Rasgos prominentes del franquismo se aprecian, igualmente, en un empresariado que, por no vivir la etapa del contrato social que experimentaron los países europeos tras la Segunda Guerra Mundial, siempre se ha creído con el derecho a explotar a los trabajadores más allá de lo soportable y de pagar los impuestos mínimos. Por eso, tanto los salarios españoles como nuestro estado del bienestar son raquíticos en relación con los países con los que nos medimos en nivel de desarrollo.
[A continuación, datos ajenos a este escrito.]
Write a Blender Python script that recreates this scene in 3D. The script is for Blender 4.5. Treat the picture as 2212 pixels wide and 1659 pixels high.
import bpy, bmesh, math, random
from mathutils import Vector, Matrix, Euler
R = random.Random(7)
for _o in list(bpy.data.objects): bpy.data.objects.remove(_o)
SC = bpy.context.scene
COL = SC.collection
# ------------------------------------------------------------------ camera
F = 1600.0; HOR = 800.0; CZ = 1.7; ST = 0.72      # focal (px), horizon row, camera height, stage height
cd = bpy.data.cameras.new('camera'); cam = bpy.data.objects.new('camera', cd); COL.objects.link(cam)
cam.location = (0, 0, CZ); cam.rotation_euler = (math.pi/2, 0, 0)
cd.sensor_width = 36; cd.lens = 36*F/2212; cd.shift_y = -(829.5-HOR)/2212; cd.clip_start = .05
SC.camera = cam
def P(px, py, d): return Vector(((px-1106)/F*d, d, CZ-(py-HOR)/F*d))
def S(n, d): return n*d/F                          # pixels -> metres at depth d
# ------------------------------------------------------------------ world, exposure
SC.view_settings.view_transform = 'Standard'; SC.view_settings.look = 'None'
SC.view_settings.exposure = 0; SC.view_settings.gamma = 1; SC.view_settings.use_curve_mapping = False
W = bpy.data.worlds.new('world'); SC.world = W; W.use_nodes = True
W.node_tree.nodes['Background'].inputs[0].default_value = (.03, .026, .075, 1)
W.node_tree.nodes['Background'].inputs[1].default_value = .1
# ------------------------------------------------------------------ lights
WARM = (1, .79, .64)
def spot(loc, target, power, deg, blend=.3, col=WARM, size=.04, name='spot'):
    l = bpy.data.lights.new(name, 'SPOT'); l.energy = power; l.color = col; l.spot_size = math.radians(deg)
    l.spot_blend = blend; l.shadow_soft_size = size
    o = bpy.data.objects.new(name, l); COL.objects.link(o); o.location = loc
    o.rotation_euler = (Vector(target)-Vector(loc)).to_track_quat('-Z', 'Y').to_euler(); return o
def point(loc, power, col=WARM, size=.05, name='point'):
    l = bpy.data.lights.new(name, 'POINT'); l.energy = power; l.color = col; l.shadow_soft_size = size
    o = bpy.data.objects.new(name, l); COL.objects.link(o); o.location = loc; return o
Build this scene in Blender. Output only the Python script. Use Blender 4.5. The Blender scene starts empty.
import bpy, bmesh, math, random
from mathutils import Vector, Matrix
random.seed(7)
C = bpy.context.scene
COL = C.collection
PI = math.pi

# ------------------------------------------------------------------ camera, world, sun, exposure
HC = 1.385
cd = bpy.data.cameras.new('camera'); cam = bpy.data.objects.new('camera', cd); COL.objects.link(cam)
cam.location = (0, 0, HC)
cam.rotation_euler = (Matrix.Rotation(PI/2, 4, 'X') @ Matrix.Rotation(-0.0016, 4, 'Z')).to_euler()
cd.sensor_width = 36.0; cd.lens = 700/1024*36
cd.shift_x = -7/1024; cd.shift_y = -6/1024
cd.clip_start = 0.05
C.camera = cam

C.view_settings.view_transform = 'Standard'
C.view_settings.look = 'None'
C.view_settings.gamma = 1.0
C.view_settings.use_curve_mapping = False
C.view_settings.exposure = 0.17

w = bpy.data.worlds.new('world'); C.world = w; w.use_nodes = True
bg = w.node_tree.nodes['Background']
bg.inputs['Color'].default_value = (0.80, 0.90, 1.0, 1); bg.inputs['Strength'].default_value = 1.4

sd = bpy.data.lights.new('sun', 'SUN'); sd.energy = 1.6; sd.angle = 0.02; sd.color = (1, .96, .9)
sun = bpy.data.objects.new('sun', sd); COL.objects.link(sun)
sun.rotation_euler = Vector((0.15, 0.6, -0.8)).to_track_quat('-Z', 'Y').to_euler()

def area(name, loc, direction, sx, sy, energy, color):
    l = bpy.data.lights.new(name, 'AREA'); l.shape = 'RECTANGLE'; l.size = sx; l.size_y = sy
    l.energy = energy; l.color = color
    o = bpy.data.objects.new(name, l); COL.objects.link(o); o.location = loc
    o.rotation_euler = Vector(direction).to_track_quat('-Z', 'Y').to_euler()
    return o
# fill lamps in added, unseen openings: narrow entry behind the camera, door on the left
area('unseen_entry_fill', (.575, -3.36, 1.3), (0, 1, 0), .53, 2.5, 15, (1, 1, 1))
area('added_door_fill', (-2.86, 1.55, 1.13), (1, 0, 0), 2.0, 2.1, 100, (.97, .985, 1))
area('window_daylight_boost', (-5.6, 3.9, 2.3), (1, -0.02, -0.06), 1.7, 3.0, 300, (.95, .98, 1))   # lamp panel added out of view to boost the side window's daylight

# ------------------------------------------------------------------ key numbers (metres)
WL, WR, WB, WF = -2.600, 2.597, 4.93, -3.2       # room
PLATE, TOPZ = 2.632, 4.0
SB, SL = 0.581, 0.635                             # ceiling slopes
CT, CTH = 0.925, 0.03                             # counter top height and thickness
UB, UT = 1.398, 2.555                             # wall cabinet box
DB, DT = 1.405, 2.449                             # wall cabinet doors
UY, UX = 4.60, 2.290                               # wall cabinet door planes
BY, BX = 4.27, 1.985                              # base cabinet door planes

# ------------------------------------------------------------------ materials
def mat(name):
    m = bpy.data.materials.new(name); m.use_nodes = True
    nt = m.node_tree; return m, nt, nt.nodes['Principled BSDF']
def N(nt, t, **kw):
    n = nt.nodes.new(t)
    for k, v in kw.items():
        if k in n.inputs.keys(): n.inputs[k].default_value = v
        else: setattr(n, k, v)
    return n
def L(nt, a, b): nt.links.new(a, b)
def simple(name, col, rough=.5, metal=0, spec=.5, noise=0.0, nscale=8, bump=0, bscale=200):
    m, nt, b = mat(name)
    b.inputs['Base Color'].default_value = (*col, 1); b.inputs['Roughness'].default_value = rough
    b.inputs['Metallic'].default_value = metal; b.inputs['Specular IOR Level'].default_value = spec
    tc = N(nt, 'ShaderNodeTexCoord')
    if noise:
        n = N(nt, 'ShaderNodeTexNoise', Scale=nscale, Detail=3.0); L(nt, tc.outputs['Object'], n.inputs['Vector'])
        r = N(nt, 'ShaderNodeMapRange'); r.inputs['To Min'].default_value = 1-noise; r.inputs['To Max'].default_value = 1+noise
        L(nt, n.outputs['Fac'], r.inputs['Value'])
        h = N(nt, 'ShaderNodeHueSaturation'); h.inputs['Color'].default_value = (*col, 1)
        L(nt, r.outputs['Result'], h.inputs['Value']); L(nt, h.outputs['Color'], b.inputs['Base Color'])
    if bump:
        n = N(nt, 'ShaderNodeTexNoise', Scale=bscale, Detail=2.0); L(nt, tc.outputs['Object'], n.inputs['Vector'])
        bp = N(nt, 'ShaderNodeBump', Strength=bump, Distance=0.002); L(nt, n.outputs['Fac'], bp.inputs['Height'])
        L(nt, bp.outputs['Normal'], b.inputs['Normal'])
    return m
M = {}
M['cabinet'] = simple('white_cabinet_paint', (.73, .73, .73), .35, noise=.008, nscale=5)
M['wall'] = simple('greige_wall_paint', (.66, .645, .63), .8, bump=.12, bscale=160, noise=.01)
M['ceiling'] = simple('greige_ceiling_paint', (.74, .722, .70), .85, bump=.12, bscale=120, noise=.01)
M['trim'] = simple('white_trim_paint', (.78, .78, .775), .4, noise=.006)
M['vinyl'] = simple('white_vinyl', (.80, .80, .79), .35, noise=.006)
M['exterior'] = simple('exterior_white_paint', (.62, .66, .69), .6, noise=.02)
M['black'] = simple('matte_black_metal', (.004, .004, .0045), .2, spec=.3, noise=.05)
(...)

Finalmente, tenemos la tremenda suerte de disponer de las derechas políticas y mediáticas más trumpistas de la UE, que no dudan en quebrar la legalidad para, por ejemplo, impedir la renovación del Poder Judicial cuando de las elecciones sale una mayoría que no les gusta. Tampoco les ha temblado el pulso para utilizar el Estado profundo con la intención de cometer delitos contra el pluralismo político y las libertades.

No, no es posible celebrar el fin de algo malo cuando, en realidad, sigue entre nosotros. Ahora no están las cárceles llenas de presos políticos y votamos cada cuatro años, es cierto, pero ese fascismo que nunca se fue, está, ayudado por la coyuntura internacional, más envalentonado y agresivo que nunca, mermando los derechos sociales y pudriendo el ambiente político. Mientras tanto, quienes deberían estar desarrollando una política antifascista firme en todos los ámbitos (social, legal e institucional), se limitan a conmemorar una efeméride mortuoria.